> **REQUIREMENTS**: Exactly the lines from the line with "for Blender 4.5." to the line with "M_TAPE = tp.m" should be extracted, both included, with no other lines.
◆ ◆ ◆
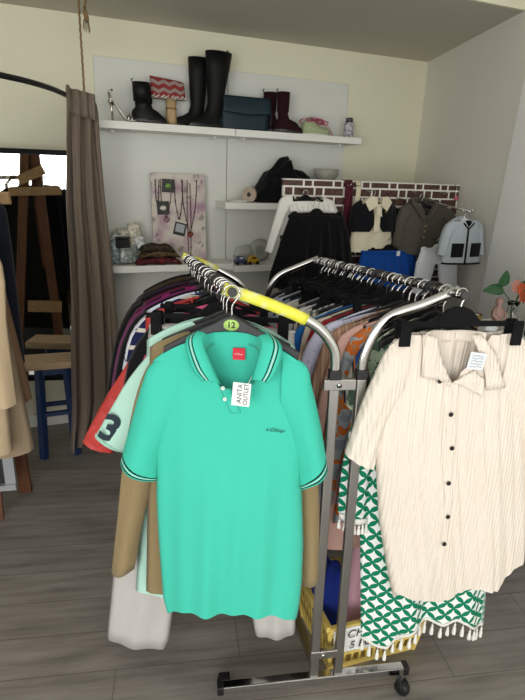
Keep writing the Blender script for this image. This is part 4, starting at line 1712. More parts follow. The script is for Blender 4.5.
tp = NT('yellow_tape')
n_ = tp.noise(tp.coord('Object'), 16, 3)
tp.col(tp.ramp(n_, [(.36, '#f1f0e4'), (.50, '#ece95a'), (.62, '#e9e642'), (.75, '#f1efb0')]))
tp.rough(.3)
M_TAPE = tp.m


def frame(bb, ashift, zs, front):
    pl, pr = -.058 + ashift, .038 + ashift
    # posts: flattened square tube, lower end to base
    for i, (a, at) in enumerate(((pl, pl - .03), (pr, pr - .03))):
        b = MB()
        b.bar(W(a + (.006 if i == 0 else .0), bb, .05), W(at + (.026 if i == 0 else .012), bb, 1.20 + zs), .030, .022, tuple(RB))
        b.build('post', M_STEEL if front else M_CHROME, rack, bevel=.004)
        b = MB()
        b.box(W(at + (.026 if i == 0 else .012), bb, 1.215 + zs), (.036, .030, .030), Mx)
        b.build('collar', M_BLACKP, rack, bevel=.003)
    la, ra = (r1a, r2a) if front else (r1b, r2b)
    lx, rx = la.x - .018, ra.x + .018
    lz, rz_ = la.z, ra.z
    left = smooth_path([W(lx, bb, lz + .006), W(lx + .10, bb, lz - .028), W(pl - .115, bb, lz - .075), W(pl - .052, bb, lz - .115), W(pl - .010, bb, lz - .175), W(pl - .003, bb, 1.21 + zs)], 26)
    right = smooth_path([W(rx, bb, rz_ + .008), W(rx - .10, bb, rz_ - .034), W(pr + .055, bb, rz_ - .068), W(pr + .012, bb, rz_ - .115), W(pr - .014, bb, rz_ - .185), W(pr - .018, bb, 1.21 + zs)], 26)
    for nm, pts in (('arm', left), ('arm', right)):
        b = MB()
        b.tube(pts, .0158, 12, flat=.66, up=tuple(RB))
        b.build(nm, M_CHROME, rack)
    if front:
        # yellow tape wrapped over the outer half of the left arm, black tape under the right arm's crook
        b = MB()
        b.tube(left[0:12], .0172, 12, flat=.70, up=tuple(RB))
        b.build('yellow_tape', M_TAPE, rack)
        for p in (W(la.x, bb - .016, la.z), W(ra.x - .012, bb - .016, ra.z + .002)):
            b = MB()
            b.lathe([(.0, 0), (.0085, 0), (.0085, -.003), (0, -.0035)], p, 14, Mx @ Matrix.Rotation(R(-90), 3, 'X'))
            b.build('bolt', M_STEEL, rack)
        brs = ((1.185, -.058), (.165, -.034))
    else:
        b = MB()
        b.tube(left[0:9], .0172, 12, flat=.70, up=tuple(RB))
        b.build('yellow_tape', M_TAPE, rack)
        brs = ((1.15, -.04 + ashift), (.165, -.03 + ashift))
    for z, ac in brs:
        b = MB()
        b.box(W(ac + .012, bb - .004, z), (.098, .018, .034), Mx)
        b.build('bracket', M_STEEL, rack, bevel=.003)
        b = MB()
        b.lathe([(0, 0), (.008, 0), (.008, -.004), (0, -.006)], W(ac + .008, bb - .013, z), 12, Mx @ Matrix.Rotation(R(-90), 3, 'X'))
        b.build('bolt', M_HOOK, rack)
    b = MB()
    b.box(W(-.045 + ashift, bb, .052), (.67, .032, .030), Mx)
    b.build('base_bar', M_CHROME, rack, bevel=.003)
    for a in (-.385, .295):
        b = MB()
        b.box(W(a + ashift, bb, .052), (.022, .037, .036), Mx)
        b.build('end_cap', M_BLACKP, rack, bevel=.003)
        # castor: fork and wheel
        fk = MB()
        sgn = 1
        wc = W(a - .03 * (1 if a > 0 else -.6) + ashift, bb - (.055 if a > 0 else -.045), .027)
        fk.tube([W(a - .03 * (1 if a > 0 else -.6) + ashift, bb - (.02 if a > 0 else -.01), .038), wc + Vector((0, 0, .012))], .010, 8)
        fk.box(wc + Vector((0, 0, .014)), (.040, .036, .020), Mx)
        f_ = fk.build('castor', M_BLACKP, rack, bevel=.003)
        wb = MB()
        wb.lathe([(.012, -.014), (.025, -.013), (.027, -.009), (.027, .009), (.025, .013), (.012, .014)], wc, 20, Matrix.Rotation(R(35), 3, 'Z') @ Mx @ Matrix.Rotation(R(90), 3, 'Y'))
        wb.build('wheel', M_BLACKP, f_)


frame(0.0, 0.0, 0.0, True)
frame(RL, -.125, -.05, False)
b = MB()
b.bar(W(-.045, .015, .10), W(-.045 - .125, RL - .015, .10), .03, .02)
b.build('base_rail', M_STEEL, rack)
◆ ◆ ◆
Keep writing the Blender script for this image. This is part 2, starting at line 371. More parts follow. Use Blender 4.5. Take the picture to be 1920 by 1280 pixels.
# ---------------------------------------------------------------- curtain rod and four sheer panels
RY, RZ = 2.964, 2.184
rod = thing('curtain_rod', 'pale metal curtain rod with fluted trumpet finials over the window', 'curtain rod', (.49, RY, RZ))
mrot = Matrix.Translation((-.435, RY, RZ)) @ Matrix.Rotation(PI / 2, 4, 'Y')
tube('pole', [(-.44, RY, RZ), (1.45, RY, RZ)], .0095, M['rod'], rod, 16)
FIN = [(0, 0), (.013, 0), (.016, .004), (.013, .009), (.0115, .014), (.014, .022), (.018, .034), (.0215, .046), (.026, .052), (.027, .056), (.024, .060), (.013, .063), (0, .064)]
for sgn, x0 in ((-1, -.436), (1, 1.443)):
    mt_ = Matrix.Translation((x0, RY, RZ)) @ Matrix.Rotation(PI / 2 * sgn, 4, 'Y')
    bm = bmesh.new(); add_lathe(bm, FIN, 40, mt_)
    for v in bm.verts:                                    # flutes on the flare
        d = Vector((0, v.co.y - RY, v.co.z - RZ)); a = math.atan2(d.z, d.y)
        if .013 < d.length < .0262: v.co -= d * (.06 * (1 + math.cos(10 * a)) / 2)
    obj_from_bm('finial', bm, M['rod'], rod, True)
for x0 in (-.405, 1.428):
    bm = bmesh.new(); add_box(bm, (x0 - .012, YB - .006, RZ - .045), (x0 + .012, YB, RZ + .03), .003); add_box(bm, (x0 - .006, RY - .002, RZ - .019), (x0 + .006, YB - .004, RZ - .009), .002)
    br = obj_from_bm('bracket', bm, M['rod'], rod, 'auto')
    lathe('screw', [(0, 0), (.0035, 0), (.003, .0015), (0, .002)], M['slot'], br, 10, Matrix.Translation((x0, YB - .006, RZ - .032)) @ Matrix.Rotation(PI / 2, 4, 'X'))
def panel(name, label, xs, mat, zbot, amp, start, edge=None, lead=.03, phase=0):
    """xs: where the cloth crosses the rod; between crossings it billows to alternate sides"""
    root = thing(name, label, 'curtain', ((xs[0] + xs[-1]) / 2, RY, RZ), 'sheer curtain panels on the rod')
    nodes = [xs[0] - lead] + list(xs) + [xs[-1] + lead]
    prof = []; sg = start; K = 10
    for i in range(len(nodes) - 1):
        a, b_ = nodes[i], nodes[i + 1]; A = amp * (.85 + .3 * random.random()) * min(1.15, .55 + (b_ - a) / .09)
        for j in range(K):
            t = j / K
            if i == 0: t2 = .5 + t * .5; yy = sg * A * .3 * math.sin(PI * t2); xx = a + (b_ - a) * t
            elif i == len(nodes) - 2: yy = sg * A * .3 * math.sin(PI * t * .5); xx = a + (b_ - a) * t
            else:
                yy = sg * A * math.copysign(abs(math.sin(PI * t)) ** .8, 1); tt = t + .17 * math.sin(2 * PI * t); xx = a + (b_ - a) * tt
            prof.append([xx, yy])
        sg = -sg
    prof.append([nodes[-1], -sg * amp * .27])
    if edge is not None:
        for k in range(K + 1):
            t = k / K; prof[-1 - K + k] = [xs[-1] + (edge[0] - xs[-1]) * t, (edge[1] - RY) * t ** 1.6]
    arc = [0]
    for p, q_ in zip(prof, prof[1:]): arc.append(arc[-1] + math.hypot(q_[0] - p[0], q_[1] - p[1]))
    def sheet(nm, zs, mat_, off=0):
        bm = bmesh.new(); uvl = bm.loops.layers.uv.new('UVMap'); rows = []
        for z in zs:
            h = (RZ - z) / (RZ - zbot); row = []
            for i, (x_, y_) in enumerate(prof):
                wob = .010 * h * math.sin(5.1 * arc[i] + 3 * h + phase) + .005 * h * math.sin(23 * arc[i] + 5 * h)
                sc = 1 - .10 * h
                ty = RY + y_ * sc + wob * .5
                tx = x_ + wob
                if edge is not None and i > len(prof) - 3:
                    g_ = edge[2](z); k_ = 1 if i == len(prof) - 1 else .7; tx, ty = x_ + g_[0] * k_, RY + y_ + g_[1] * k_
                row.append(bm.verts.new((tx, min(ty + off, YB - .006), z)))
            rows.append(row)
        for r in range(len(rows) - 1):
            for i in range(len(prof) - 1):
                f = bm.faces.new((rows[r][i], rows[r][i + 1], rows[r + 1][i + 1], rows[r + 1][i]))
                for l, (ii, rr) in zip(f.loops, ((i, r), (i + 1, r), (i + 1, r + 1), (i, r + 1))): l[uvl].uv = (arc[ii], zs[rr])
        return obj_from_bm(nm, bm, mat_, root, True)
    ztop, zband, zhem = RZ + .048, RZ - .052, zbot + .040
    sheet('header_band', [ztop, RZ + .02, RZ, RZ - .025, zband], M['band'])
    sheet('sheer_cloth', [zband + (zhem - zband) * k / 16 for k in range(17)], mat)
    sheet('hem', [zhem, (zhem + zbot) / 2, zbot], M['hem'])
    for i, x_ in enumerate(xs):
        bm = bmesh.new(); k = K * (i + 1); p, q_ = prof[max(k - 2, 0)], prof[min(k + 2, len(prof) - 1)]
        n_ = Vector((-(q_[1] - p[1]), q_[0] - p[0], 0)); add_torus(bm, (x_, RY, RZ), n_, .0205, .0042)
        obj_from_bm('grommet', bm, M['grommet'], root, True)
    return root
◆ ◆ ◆
> **RESULT BELOW**:
Keep writing the Blender script for this image. This is part 4, starting at line 1712. More parts follow. The script is for Blender 4.5.
tp = NT('yellow_tape')
n_ = tp.noise(tp.coord('Object'), 16, 3)
tp.col(tp.ramp(n_, [(.36, '#f1f0e4'), (.50, '#ece95a'), (.62, '#e9e642'), (.75, '#f1efb0')]))
tp.rough(.3)
M_TAPE = tp.m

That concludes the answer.